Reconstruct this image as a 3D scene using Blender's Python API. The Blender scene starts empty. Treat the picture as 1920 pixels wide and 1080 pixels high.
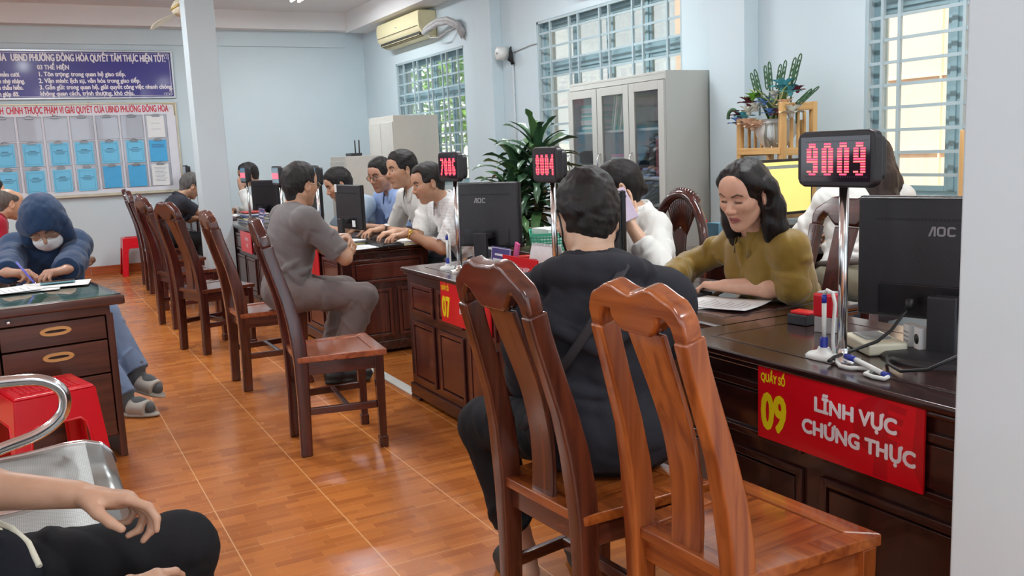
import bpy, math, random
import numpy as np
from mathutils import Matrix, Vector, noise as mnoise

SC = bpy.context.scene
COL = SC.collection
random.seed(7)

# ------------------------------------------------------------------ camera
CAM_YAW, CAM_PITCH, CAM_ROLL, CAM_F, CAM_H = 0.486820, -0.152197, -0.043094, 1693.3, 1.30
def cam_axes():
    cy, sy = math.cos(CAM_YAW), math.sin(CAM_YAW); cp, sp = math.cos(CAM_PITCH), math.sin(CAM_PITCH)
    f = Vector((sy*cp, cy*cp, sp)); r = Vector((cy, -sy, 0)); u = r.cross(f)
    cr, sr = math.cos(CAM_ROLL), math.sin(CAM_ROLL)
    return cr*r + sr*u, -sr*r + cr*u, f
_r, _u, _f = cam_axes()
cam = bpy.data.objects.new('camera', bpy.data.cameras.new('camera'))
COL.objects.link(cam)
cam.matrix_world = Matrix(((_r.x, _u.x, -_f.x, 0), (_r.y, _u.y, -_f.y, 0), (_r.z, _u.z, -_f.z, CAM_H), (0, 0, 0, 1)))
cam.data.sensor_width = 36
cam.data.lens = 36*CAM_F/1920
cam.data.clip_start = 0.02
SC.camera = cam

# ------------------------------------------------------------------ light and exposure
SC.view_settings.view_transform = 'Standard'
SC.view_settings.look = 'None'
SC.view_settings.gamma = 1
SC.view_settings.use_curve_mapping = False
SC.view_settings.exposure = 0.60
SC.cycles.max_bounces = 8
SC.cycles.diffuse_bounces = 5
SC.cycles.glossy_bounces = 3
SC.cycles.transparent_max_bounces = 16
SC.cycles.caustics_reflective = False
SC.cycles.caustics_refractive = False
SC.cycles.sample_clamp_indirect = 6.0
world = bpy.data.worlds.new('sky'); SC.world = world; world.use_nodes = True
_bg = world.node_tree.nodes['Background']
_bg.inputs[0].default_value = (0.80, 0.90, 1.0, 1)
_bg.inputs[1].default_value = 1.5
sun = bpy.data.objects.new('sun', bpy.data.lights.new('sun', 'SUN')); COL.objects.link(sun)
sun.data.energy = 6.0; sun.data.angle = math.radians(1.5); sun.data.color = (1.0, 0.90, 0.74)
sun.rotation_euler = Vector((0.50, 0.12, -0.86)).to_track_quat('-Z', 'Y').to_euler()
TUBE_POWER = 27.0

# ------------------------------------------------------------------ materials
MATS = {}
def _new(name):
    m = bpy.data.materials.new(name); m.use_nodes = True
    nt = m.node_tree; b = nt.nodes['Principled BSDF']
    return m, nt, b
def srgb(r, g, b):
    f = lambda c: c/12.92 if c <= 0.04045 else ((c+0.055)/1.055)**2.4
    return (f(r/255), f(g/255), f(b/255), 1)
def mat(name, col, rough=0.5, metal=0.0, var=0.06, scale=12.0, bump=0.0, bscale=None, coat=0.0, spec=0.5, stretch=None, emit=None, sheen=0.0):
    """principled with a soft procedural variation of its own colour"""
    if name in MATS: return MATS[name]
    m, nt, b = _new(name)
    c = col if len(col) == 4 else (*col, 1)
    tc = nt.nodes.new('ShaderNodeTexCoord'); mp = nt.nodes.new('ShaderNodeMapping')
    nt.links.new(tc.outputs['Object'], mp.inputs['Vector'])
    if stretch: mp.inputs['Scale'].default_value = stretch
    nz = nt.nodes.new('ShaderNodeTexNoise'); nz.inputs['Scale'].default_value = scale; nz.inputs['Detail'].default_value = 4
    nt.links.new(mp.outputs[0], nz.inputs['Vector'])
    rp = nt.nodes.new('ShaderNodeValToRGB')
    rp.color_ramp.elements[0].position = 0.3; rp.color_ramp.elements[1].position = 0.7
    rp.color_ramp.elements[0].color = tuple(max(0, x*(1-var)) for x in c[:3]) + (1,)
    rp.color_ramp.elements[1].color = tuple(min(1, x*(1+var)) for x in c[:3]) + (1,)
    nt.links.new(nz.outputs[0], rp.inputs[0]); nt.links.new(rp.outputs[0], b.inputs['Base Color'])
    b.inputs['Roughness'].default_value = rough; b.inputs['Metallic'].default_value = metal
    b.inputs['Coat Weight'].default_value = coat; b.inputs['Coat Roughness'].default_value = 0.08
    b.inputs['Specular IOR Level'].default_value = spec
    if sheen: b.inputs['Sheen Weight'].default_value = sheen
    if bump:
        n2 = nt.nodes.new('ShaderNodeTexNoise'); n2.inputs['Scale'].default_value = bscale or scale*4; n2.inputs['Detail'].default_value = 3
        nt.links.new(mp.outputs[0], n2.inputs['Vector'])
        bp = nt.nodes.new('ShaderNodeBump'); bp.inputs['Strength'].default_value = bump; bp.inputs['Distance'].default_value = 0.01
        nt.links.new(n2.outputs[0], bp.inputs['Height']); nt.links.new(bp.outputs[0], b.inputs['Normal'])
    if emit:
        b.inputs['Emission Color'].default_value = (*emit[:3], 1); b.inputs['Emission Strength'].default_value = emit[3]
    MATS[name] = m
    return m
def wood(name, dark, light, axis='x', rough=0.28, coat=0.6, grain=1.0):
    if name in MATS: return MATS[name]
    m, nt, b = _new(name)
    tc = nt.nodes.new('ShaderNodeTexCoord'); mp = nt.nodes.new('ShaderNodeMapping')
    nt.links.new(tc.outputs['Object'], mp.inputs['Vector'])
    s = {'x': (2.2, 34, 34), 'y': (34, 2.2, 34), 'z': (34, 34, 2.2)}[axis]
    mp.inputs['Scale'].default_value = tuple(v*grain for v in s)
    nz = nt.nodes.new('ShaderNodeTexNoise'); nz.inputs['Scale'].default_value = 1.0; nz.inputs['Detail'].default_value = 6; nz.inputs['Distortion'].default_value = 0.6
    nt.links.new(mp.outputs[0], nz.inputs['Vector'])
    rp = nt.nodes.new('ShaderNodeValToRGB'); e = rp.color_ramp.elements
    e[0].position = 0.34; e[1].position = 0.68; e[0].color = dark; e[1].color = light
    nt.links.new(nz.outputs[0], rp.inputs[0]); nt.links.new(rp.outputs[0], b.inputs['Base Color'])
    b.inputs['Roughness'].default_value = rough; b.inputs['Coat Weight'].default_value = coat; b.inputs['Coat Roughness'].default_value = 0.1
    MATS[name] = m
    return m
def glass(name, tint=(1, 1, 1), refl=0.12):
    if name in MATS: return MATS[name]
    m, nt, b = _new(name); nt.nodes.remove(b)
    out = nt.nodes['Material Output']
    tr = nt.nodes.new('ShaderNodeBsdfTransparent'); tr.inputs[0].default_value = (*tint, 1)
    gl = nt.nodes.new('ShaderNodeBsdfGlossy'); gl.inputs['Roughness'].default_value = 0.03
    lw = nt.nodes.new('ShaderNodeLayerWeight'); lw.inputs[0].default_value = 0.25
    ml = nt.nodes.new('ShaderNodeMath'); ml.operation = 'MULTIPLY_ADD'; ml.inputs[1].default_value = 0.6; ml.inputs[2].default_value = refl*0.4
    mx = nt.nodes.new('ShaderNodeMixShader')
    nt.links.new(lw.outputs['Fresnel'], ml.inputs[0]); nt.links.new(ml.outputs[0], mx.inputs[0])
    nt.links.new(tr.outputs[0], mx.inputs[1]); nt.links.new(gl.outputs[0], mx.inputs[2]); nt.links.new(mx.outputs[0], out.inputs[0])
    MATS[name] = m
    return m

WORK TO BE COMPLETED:
Only lines with "scene" are wanted here; list each of them.

THE RESULT:
Reconstruct this image as a 3D scene using Blender's Python API. The Blender scene starts empty. Treat the picture as 1920 pixels wide and 1080 pixels high.
SC = bpy.context.scene